The Sensible Sentencing Trust has thanked New Zealand First for forcing the Government to abandon its repeal of the Three Strikes law.

But National Party leader Simon Bridges said it shows incompetence from an amateur Government which included New Zealand First and had "underlined cracks in the coalition".

Justice Minister Andrew Little said publicly last week he had been intending to take a paper to Cabinet today on the repeal but announced this morning that he had ditched it through lack of support from New Zealand First.

Speaking to reporters, he refused to say whether he had not consulted his coalition colleagues properly in the first place or whether New Zealand First had changed its mind.


Little said New Zealand First wanted to consider a reform package for the criminal justice system to be considered by an independent advisory panel which would be appointed shortly, and which would be progressed at a criminal justice summit in August.

New Zealand First leader Winston Peters said his party welcomed the work Little was doing in the criminal justice sector.

"As part of his work the Justice Minister is developing a range of options for criminal justice sector reform. One recommendation was to repeal the three strikes legislation. This recommendation was included in a paper due to go before Cabinet today.

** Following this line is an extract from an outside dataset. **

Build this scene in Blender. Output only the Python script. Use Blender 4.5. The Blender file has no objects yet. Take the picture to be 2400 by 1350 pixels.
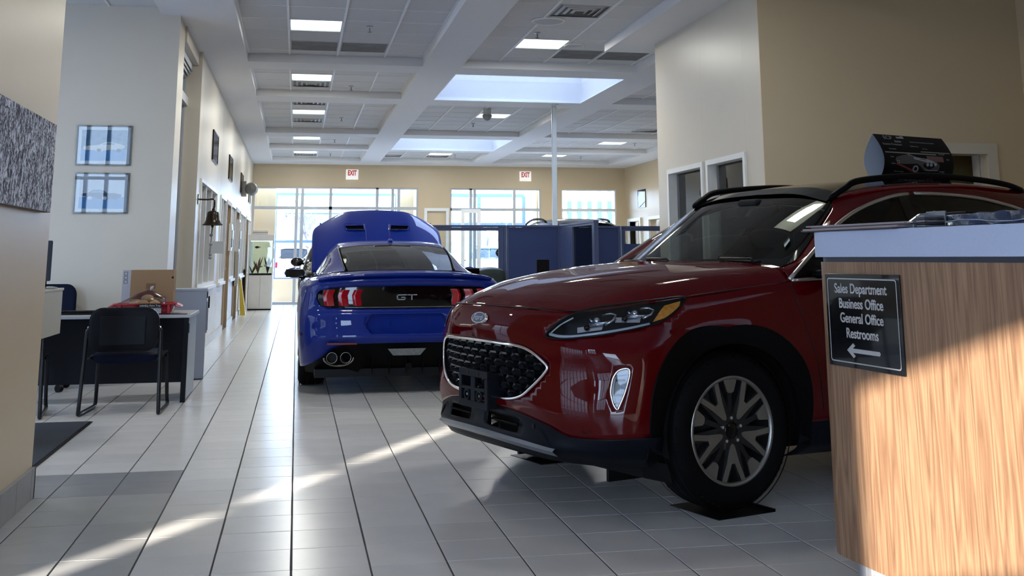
import bpy, bmesh, math, random
from mathutils import Vector, Matrix
from mathutils.bvhtree import BVHTree
random.seed(7)
C = bpy.context.scene.collection
scene = bpy.context.scene
PI = math.pi

# ------------------------------------------------------------------ camera
cam_d = bpy.data.cameras.new('camera'); cam = bpy.data.objects.new('camera', cam_d); C.objects.link(cam)
FPX = 2537.8; PPY = 134.1
cam_d.sensor_width = 36.0; cam_d.lens = 36.0 * FPX / 2400.0
cam_d.shift_y = (PPY - 675.0) / 2400.0
cam_d.clip_end = 400
_p, _y, _r = -0.1832, -0.1939, -0.0038
def _R(rx, ry, rz):
    return Matrix.Rotation(rz, 3, 'Z') @ Matrix.Rotation(rx, 3, 'X') @ Matrix.Rotation(ry, 3, 'Y')
CM = _R(_p, _y, _r) @ Matrix(((1, 0, 0), (0, 0, -1), (0, 1, 0)))     # world -> camera (x right, y down, z forward)
CAMP = Vector((0, 0, 1.18))
cam.matrix_world = Matrix.Translation(CAMP) @ Matrix((
    (CM[0][0], -CM[1][0], -CM[2][0]), (CM[0][1], -CM[1][1], -CM[2][1]), (CM[0][2], -CM[1][2], -CM[2][2]))).to_4x4()
scene.camera = cam

# ------------------------------------------------------------------ sky, sun, exposure
world = bpy.data.worlds.new('sky'); scene.world = world; world.use_nodes = True
wn = world.node_tree.nodes; wl = world.node_tree.links; wn.clear()
wo = wn.new('ShaderNodeOutputWorld'); wb = wn.new('ShaderNodeBackground')
wtc = wn.new('ShaderNodeTexCoord'); wsx = wn.new('ShaderNodeSeparateXYZ'); wr = wn.new('ShaderNodeValToRGB')
wl.new(wtc.outputs['Generated'], wsx.inputs[0]); wl.new(wsx.outputs['Z'], wr.inputs[0])
wr.color_ramp.elements[0].position = 0.0; wr.color_ramp.elements[0].color = (0.58, 0.76, 1.0, 1)
wr.color_ramp.elements[1].position = 0.8; wr.color_ramp.elements[1].color = (0.46, 0.63, 1.0, 1)
e = wr.color_ramp.elements.new(0.25); e.color = (0.54, 0.72, 1.0, 1)
wl.new(wr.outputs[0], wb.inputs['Color']); wb.inputs['Strength'].default_value = 4.3
wl.new(wb.outputs[0], wo.inputs[0])
sun_d = bpy.data.lights.new('sun', 'SUN'); sun = bpy.data.objects.new('sun', sun_d); C.objects.link(sun)
sun_d.energy = 5.2; sun_d.angle = math.radians(0.6); sun_d.color = (1.0, 0.92, 0.80)
SUND = Vector((0.53, 0.85, -0.27)).normalized()
sun.rotation_euler = SUND.to_track_quat('-Z', 'Y').to_euler(); sun.location = (-9, -20, 9)
vs = scene.view_settings
scene.display_settings.display_device = 'sRGB'
vs.view_transform = 'Standard'; vs.look = 'None'; vs.exposure = 2.05; vs.gamma = 1.0; vs.use_curve_mapping = False
cy = scene.cycles
cy.use_denoising = True
cy.max_bounces = 8; cy.diffuse_bounces = 4; cy.glossy_bounces = 4; cy.transmission_bounces = 4; cy.transparent_max_bounces = 16
cy.caustics_reflective = False; cy.caustics_refractive = False; cy.sample_clamp_indirect = 6.0
cy.use_adaptive_sampling = True

# ------------------------------------------------------------------ materials
MATS = {}
def mat(name, col, rough=0.6, metal=0.0, coat=0.0, noise=0.06, scale=8.0, spec=None, bump=0.0, emit=None, estr=0.0, objvar=0.0, croff=0.03, coords='Object'):
    if name in MATS: return MATS[name]
    m = bpy.data.materials.new(name); m.use_nodes = True
    nt = m.node_tree; b = nt.nodes['Principled BSDF']
    b.inputs['Roughness'].default_value = rough; b.inputs['Metallic'].default_value = metal
    b.inputs['Coat Weight'].default_value = coat; b.inputs['Coat Roughness'].default_value = croff
    if spec is None: spec = .12 if max(col[:3]) < .03 and metal < .5 else .5
    b.inputs['Specular IOR Level'].default_value = spec
    tc = nt.nodes.new('ShaderNodeTexCoord'); nz = nt.nodes.new('ShaderNodeTexNoise')
    nz.inputs['Scale'].default_value = scale; nz.inputs['Detail'].default_value = 3.0
    nt.links.new(tc.outputs[coords], nz.inputs['Vector'])
    mx = nt.nodes.new('ShaderNodeMix'); mx.data_type = 'RGBA'
    a = [max(0, c * (1 - noise)) for c in col[:3]] + [1]; bb = [min(1, c * (1 + noise)) for c in col[:3]] + [1]
    mx.inputs[6].default_value = a; mx.inputs[7].default_value = bb
    nt.links.new(nz.outputs['Fac'], mx.inputs[0])
    out = mx.outputs[2]
    if objvar:
        oi = nt.nodes.new('ShaderNodeObjectInfo'); hs = nt.nodes.new('ShaderNodeHueSaturation')
        mr = nt.nodes.new('ShaderNodeMapRange'); mr.inputs[3].default_value = 1 - objvar; mr.inputs[4].default_value = 1 + objvar
        nt.links.new(oi.outputs['Random'], mr.inputs[0]); nt.links.new(mr.outputs[0], hs.inputs['Value'])
        nt.links.new(out, hs.inputs['Color']); out = hs.outputs[0]
    nt.links.new(out, b.inputs['Base Color'])
    if bump:
        bp = nt.nodes.new('ShaderNodeBump'); bp.inputs['Strength'].default_value = bump; bp.inputs['Distance'].default_value = 0.01
        nt.links.new(nz.outputs['Fac'], bp.inputs['Height']); nt.links.new(bp.outputs[0], b.inputs['Normal'])
    if emit:
        b.inputs['Emission Color'].default_value = (*emit, 1); b.inputs['Emission Strength'].default_value = estr
    MATS[name] = m
    return m
def glass(name, tint=(0.8, 0.9, 0.95), refl=1.0, rough=0.0, f0=1.45):
    """thin architectural / car glass: tinted see-through with a fresnel reflection"""
    if name in MATS: return MATS[name]
    m = bpy.data.materials.new(name); m.use_nodes = True; nt = m.node_tree; nt.nodes.clear()
    o = nt.nodes.new('ShaderNodeOutputMaterial'); t = nt.nodes.new('ShaderNodeBsdfTransparent'); t.inputs[0].default_value = (*tint, 1)
    g = nt.nodes.new('ShaderNodeBsdfGlossy'); g.inputs['Roughness'].default_value = rough; g.inputs[0].default_value = (refl, refl, refl, 1)
    f = nt.nodes.new('ShaderNodeFresnel'); f.inputs[0].default_value = f0
    mx = nt.nodes.new('ShaderNodeMixShader')
    nt.links.new(f.outputs[0], mx.inputs[0]); nt.links.new(t.outputs[0], mx.inputs[1]); nt.links.new(g.outputs[0], mx.inputs[2])
    nt.links.new(mx.outputs[0], o.inputs[0]); MATS[name] = m
    return m
def wood(name):
    m = bpy.data.materials.new(name); m.use_nodes = True; nt = m.node_tree; b = nt.nodes['Principled BSDF']
    tc = nt.nodes.new('ShaderNodeTexCoord'); mp = nt.nodes.new('ShaderNodeMapping'); mp.inputs['Scale'].default_value = (9.0, 9.0, 0.55)
    nz = nt.nodes.new('ShaderNodeTexNoise'); nz.inputs['Scale'].default_value = 1.6; nz.inputs['Detail'].default_value = 2.0
    wv = nt.nodes.new('ShaderNodeTexNoise'); wv.inputs['Scale'].default_value = 9.0; wv.inputs['Detail'].default_value = 6.0; wv.inputs['Roughness'].default_value = 0.7
    mp2 = nt.nodes.new('ShaderNodeMapping'); mp2.inputs['Scale'].default_value = (12.0, 12.0, 0.35)
    nt.links.new(tc.outputs['Object'], mp.inputs[0]); nt.links.new(mp.outputs[0], nz.inputs['Vector'])
    nt.links.new(tc.outputs['Object'], mp2.inputs[0]); nt.links.new(mp2.outputs[0], wv.inputs['Vector'])
    wa = nt.nodes.new('ShaderNodeMath'); wa.operation = 'MULTIPLY'; wa.inputs[1].default_value = 16.0
    nt.links.new(nz.outputs['Fac'], wa.inputs[0])
    fr = nt.nodes.new('ShaderNodeMath'); fr.operation = 'PINGPONG'; fr.inputs[1].default_value = 1.0; nt.links.new(wa.outputs[0], fr.inputs[0])
    ad = nt.nodes.new('ShaderNodeMath'); ad.operation = 'MULTIPLY_ADD'; ad.inputs[1].default_value = 0.30; nt.links.new(fr.outputs[0], ad.inputs[0])
    nt.links.new(wv.outputs['Fac'], ad.inputs[2])
    cr = nt.nodes.new('ShaderNodeValToRGB'); nt.links.new(ad.outputs[0], cr.inputs[0])
    cr.color_ramp.elements[0].position = 0.36; cr.color_ramp.elements[0].color = (0.150, 0.078, 0.044, 1)
    cr.color_ramp.elements[1].position = 0.86; cr.color_ramp.elements[1].color = (0.335, 0.205, 0.120, 1)
    e = cr.color_ramp.elements.new(0.60); e.color = (0.235, 0.133, 0.076, 1)
    nt.links.new(cr.outputs[0], b.inputs['Base Color']); b.inputs['Roughness'].default_value = 0.42
    MATS[name] = m
    return m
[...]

"New Zealand First has welcomed the Justice Minister's decision to not proceed with recommendations to Cabinet today," Peters said.

"The caucus looks forward to working with him on achieving a balanced reform package."

The New Zealand First caucus would consider its legislative position on the three strikes repeal at its caucus meeting tomorrow.

The Sensible Sentencing Trust this morning ran a full-page ad in the New Zealand Herald calling on Little to drop his plans.

Founder Garth McVicar has credited New Zealand First leadership for the backdown.


"They know the New Zealand public will not support a return to the days of failed soft-on-crime policies that do not deliver justice and marginalise victims at the expense of the 'rights' of dangerous recidivist criminals.

"We say 'thank-you New Zealand First for doing the right thing'."

McVicar said Little should also drop "his outrageous plans to weaken the bail law, increase the already over-used home detention" and that he should push forward to build more prison space.

Under the law, which was passed by the National-led Government in 2010, a person with three warnings after serious violent, sexual or drugs convictions must be sentenced to the maximum jail time without parole unless the sentencing judge believes it would be manifestly unjust.

Simon Bridges said Little had been "hauled into line" and had clearly been making promises he had not done the work to keep.

"And what is genuinely concerning is the embarrassing backdown comes a week after it was confirmed that the Government hadn't even bothered to seek advice or follow due process before axing [new offshore] oil and gas exploration.

"It is policy on the hoof and shows why Labour is so reluctant to make decisions and is instead sending everything to working groups, 122 and counting.

"When they do try and make a decisions they make a mess instead."

The open letter to Little published in today's Herald ad was signed mostly by relatives of people who have been killed or severely abused by offenders.

For every relative's name is a victim's name - many of which are chillingly familiar: Sophie Elliott, Michael Choy, Philip Nisbet and 17-year-old Augustine Borrell, who was stabbed to death outside a party in Herne Bay.

"We, the undersigned, are all personally the victims of serious violent crime or close relatives of someone killed, maimed or sexually abused,'' the letter reads.

"We are all deeply concerned about the proposals to repeal the three-strikes law, make bail easier and generally to let people out of prison who need to be there.

"We believe the proposed changes are misconceived, misguided and certain to create more members of the club to which we, the undersigned, all belong - the club which no one wants to join.''

Charlie Borrell, whose teenage son Augustine was murdered by Haiden Davis in 2007, said Little's announcement was a big relief and felt "common sense had prevailed".

"I thought 'wow that's fantastic news. I suppose there's some common sense there'."

Borrell said two-thirds of the population supported three strikes in the polls so was pleased New Zealand First has listened.

"The results are showing there has been a reduction in second strikers under the three strikes law."

For him personally, he said it meant her could breathe a little bit easier. "I'm a lot happier. I wasn't looking forward to seeing another family go through what we did during out time. So it's just a bit of a sigh of relief."

Davis would be released next year and Borrell said his biggest fear was bumping into him in the community.